Film & Screens » Games

Pilgrim's Progress

by

Scott Pilgrim vs. the World: The Game
Ubisoft
PS3 (available now), Xbox 360 (available Aug. 27)

It's a safe bet that author Brian Lee O'Malley is into way more video games than you. One quick read of the Scott Pilgrim series, and you'll find so many video game references, from the overt, to so under-the-radar, that you'd need your nerd degree to get them all.

And with a new movie in theaters, what's left to do but release the obligatory bad video game tie-in? Well, sorry folks. Scott Pilgrim vs. the World: The Game knows its roots, and brings 8-bits of fucking awesomeness to Scott's war against Ramona's seven evil exes.

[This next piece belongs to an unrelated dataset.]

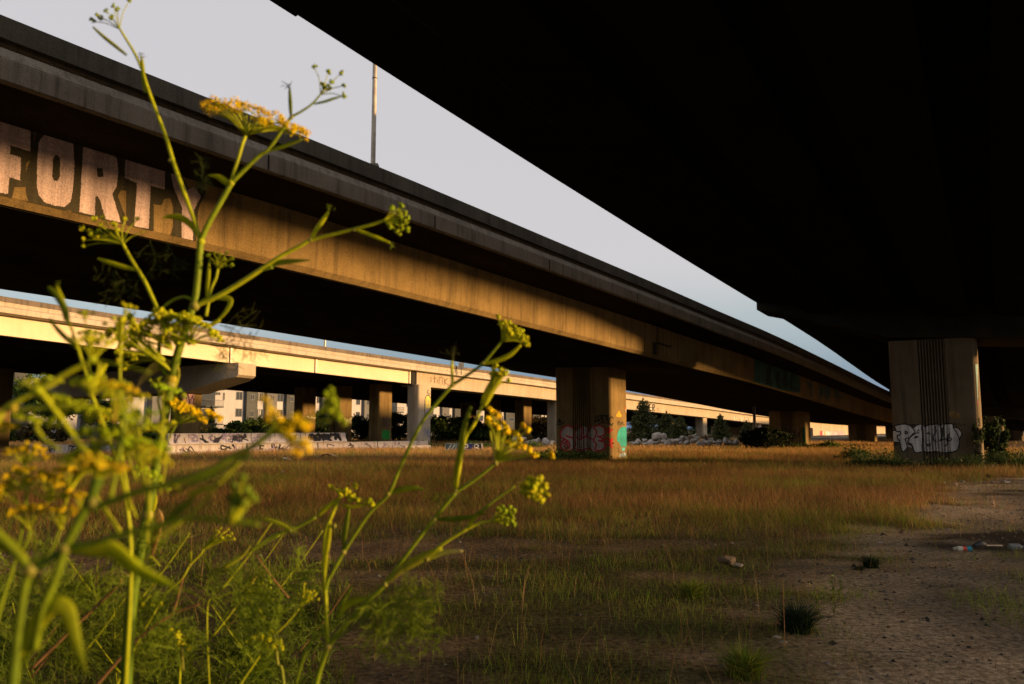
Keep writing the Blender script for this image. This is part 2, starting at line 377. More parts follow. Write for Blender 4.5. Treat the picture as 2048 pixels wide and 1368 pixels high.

Rife with video game tropes, from enemies dropping coins when defeated to food powerups, Scott Pilgrim's biggest game inspiration is Nintendo classic River City Ransom. From the brawling and the in-game shops to using downed enemies as weapons, the spirit of River City is alive here. As you play, you'll level up your characters (Scott, his Sex Bob-omb bandmates Steve and Kim, along with love interest Ramona), thus unlocking new attacks. Also available is the ability to summon Scott's 17-year-old Chinese ex-girlfriend Knives for support attacks, damaging all enemies onscreen.

While you bring along lots of fighter power, you'll need all of it, because this game is Nintendo hard. Even the cannon fodder takes a couple knockdowns to finish off, and if you go it alone, you're up against serious odds. What's confounding is that even though this game is meant to be played with a friend or three, it's only local multiplayer, with no online co-op.

While in keeping with the throwback mentality, for a game requiring you to download to play, not having an online element is pretty unforgivable. On the plus side, should you go it multiplayer, you can pull off some pretty sweet team attacks, and the difficulty drops while the fun rises.

The Scott Pilgrim series was written by a gaming dork for gaming dorks, so obviously the video game itself is gaming-dork paradise. Loaded with nods to games past, down to the 8-bit graphics and soundtrack, anyone who's ever picked up a controller before the Playstation 1 will feel right at home.